After three years policing SEPTA, he joined the Philadelphia Police Department, where he spent upwards of two decades in a slew of different divisions, including Narcotics and Detectives.

Members of Nestel’s family have served in PPD for four generations, and his colleagues say he has embodied that tradition with his police work.

PPD Deputy Commissioner Richard J. Ross Jr. worked closely with Nestel during his time at the department. “Tom Nestel is the type of guy who, everyone knows, he loves police work. It’s in his blood. I think he was born to do it, and he does it very well,” he said.

Ross went on to say that Nestel leads by example. “He’s a guy who leads from the front, and I don’t believe he ever asked his men and women to do anything that he wouldn’t do.”

Vice President for Public Safety Maureen Rush has known Nestel since his rookie days. “He’s hard-working, he’s very passionate about helping people and he’s about getting results,” she said.

Nestel has been very involved in the Penn community of late. In addition to his current doctoral studies, he earned a master’s degree in 2006 from the same department.

“He’s always been a very insightful, bright student,” Criminology chair John MacDonald said. “We generally don’t have part-time doctoral students, but we can make an exception when somebody is particularly talented.”
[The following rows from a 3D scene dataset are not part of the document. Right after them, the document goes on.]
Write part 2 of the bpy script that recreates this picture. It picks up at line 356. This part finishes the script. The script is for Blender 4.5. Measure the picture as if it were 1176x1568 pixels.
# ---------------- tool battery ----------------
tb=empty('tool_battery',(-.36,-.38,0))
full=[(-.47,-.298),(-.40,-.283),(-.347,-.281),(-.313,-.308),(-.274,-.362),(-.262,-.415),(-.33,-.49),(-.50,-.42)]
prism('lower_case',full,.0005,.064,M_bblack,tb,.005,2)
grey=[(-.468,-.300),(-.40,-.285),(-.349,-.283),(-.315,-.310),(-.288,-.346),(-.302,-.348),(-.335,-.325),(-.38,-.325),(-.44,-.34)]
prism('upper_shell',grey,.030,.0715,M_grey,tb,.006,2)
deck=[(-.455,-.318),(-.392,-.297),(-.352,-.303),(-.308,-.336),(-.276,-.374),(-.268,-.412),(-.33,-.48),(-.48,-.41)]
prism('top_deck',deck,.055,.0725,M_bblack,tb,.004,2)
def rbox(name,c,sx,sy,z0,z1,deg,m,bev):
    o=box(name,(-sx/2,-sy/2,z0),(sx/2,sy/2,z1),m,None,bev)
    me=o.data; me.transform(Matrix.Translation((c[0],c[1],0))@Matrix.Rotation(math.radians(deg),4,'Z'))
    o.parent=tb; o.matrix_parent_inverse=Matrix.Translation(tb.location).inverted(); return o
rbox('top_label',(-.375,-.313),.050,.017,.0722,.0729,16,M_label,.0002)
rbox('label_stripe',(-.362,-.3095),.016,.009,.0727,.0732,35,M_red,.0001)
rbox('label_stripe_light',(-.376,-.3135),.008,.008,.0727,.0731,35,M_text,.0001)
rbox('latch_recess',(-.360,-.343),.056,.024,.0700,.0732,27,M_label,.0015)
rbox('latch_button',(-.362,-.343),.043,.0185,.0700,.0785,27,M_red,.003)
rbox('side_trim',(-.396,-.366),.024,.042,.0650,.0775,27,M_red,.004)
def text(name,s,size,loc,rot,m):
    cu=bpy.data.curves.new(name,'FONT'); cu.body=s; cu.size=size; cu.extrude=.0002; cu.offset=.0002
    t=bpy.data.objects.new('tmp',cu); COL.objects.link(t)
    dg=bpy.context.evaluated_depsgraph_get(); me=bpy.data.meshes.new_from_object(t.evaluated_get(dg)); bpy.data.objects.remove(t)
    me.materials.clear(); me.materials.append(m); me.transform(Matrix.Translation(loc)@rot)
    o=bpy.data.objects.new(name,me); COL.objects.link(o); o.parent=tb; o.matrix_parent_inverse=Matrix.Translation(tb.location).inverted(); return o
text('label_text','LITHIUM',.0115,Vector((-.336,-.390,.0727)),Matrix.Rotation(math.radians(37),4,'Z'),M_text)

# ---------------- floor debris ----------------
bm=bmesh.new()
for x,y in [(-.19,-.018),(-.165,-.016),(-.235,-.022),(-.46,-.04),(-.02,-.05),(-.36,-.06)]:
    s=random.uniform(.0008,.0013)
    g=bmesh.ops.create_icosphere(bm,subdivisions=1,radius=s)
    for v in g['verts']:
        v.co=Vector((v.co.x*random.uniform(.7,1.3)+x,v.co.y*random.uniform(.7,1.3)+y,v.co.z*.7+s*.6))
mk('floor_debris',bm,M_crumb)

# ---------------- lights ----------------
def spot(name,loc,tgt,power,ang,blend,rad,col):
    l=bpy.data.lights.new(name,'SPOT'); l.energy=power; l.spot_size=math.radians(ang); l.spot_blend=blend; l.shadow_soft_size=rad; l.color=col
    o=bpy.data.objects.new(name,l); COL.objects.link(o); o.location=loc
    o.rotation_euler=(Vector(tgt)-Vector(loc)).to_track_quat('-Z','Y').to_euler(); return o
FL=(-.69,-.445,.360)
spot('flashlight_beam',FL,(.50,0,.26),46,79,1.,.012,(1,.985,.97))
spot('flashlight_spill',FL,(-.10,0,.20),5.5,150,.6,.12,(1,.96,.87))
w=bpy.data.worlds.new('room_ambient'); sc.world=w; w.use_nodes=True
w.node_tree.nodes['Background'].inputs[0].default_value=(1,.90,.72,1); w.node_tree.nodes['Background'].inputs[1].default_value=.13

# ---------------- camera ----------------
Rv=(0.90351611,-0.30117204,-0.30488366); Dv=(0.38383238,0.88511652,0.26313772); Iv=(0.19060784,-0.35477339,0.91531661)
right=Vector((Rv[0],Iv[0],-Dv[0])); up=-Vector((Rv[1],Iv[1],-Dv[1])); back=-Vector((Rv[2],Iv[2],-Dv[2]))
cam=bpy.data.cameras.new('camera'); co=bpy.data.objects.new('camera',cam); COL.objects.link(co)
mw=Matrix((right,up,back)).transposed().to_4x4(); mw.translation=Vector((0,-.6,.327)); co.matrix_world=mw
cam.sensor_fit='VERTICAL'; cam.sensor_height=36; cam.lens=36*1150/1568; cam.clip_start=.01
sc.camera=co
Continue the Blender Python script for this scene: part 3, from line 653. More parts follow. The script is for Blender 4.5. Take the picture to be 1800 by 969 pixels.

MacDonald added that the Ph.D. is not necessary for a police chief and that a police chief rarely spends as much time in the classroom as Nestel has. But it reveals Nestel’s drive and work ethic.

“I like school,” Nestel said. “I like education, but I’m also very strongly in favor of evidence-based policing, and I think that, especially, my Penn education has helped solidify that line of thinking, and it’s the wave of the future for policing.”

Nestel also taught an undergraduate course in criminology last semester and plans to teach it again in the spring.

“Penn students are fantastic, you know. They’re smart people, and it was neat to be able to give them the perspective of a police officer in relation to criminal law,” he said.

But Nestel’s influence on Penn now extends well beyond academics.

“There are excellent benefits for us at Penn, as he’s part of the University City Public Safety Group,” Rush said. “SEPTA Police work very closely with Penn Police.”

Nestel took a literal stance on the SEPTA-Penn partnership: “We run underneath the Penn community. The crimes that occur above ground [also] occur below ground. The folks that we’re transporting to and from Penn are just as susceptible as anyone else to being victims of crime.”

Rush said from the get go, Nestel “won’t sit around. You’ll see new programs sweeping across the SEPTA Police Department.”

She was right. In just three weeks as police chief, Nestel has already started to install programs to increase the visibility of the transit police, in addition to educating people on how to travel SEPTA more safely.

“Right away, people should have been seeing more police officers out on the system during the times when the most people are using the system,” he said.

Nestel is the proud recipient of 24 commendations and four degrees — the Ph.D. will be his fifth.